Speed, Danger, and Railway Accidents in Early Pahlavi Iran

By Mikiya Koyagi
Submitted to Session P4920 (Connection, Contagion, and Calamity: Social Uses and Effects of Infrastructural Networks in the Middle East, 2017 Annual Meeting
Hist
Iran;
19th-21st Centuries;
This study examines how the relationship between speed and danger was conceptualized in Iran during the second quarter of the twentieth century. Specifically, it traces discourses and policies related to railway accidents. Acceleration experienced in Iranian society intensified in the early twentieth century as new modes of transport became part of Iranian daily life. With the development of transportation infrastructure, including Iran’s first long-haul railway, the construction of highways, the coming of the automobile,and the beginning of bus service in the post-WWI period, the speed of travel increased exponentially in the context of the rise of the centralizing Pahlavi state. A Tehran to Ahvaz trip that took almost a month at the beginning of the twentieth century took only one day by train in the late 1930s. As the speed of travel increased, however, deadly traffic and railway accidents became highly visible. From mangled trucks and wailing mothers next to dead sons on the roadside to dismembered bodies on railway tracks, death haunted travelers and transport workers who moved across space for various purposes using old and new modes of transport side by side.

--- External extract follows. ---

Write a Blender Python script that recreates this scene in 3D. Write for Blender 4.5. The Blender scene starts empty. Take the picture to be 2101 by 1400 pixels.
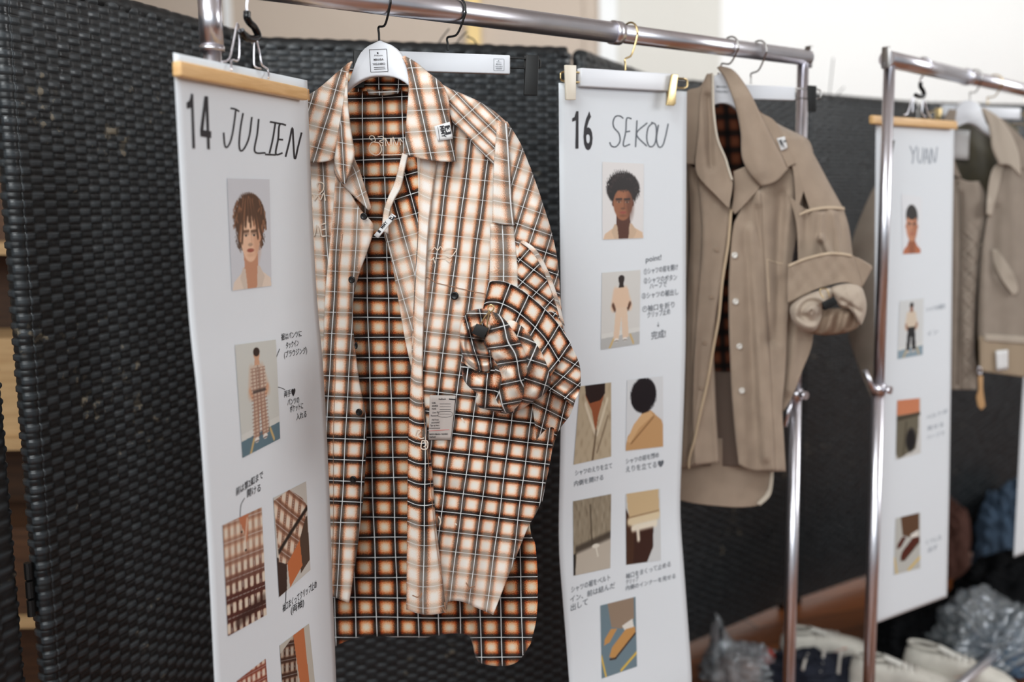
import bpy, bmesh, math, random
import numpy as np
from mathutils import Vector, Matrix
scene = bpy.context.scene
COL = scene.collection
R_ = math.radians
rng = random.Random(7)

# ------------------------------------------------------------------ camera
PITCH, ROLL = R_(7.3), R_(0.8)
FPX = 35 * 2101 / 36
C0 = np.array([0, 0, 1.35])
FW = np.array([0, math.cos(PITCH), -math.sin(PITCH)])
UP0 = np.array([0, math.sin(PITCH), math.cos(PITCH)])
RT = math.cos(ROLL) * np.array([1., 0, 0]) - math.sin(ROLL) * UP0
UP = math.cos(ROLL) * UP0 + math.sin(ROLL) * np.array([1., 0, 0])
cd = bpy.data.cameras.new('camera'); cam = bpy.data.objects.new('camera', cd); COL.objects.link(cam)
m = Matrix.Identity(4)
for i in range(3):
    m[i][0] = RT[i]; m[i][1] = UP[i]; m[i][2] = -FW[i]; m[i][3] = C0[i]
cam.matrix_world = m
cd.lens = 35; cd.sensor_width = 36; cd.clip_start = .05
cd.dof.use_dof = True; cd.dof.focus_distance = 1.50; cd.dof.aperture_fstop = 2.0
scene.camera = cam

# ------------------------------------------------------------------ light
vs = scene.view_settings
vs.view_transform = 'Standard'; vs.look = 'None'; vs.gamma = 1; vs.use_curve_mapping = False
vs.exposure = 0.20
wd = bpy.data.worlds.new('world'); scene.world = wd; wd.use_nodes = True
bg = wd.node_tree.nodes['Background']; bg.inputs[0].default_value = (.86, .94, 1, 1); bg.inputs[1].default_value = .26
def area(name, loc, target, sx, sy, power, col):
    l = bpy.data.lights.new(name, 'AREA'); l.shape = 'RECTANGLE'; l.size = sx; l.size_y = sy; l.energy = power; l.color = col
    o = bpy.data.objects.new(name, l); COL.objects.link(o); o.location = loc
    o.rotation_euler = (Vector(target) - Vector(loc)).to_track_quat('-Z', 'Y').to_euler()
area('window_light', (-.6, -2.5, 2.6), (0.2, 2.0, 1.3), 5.0, 1.4, 92, (.95, .99, 1))
area('skylight', (-.9, .1, 3.22), (-.1, 1.9, 1.2), 1.3, .9, 52, (.95, .99, 1))  # unseen soft lamp added overhead so tops come out brighter than bottoms
area('window_light_right', (4.3, 1.6, 2.5), (1.2, 2.6, 1.3), 1.8, 1.4, 62, (.97, .99, 1))
area('window_light_back', (1.6, 4.7, 3.15), (1.6, 6.5, 2.1), 6.5, .8, 70, (.97, .985, 1))  # unseen strip lamp added below the ceiling to brighten the back wall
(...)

By analyzing discourses of railway accidents in the publications of the Ministry of Roads and the Iranian Railway Organization, this paper argues that the association between speed and danger was not necessarily inherent. Rather, it was the expert knowledge of the first generation of Iranian techno-scientific elites in such fields as engineering and psychiatry that played a pivotal role in defining the danger of speed as a social problem caused by human factors. Their intervention was linked to the desire to carve out their professional position vis-à-vis not only Euro-American engineers but also rank-and-file railway workers as objects of social reform. By using Iranian archival documents, this paper also explores how the authority to define the root cause of railway accidents sometimes translated into specific policies. What was considered adequate training for workers, especially locomotive engineers, who should be blamed in specific cases of accidents, when and how much workers should be compensated, and how to examine the mental conditions of workers all depended on the knowledge of Iranian techno-scientific elites.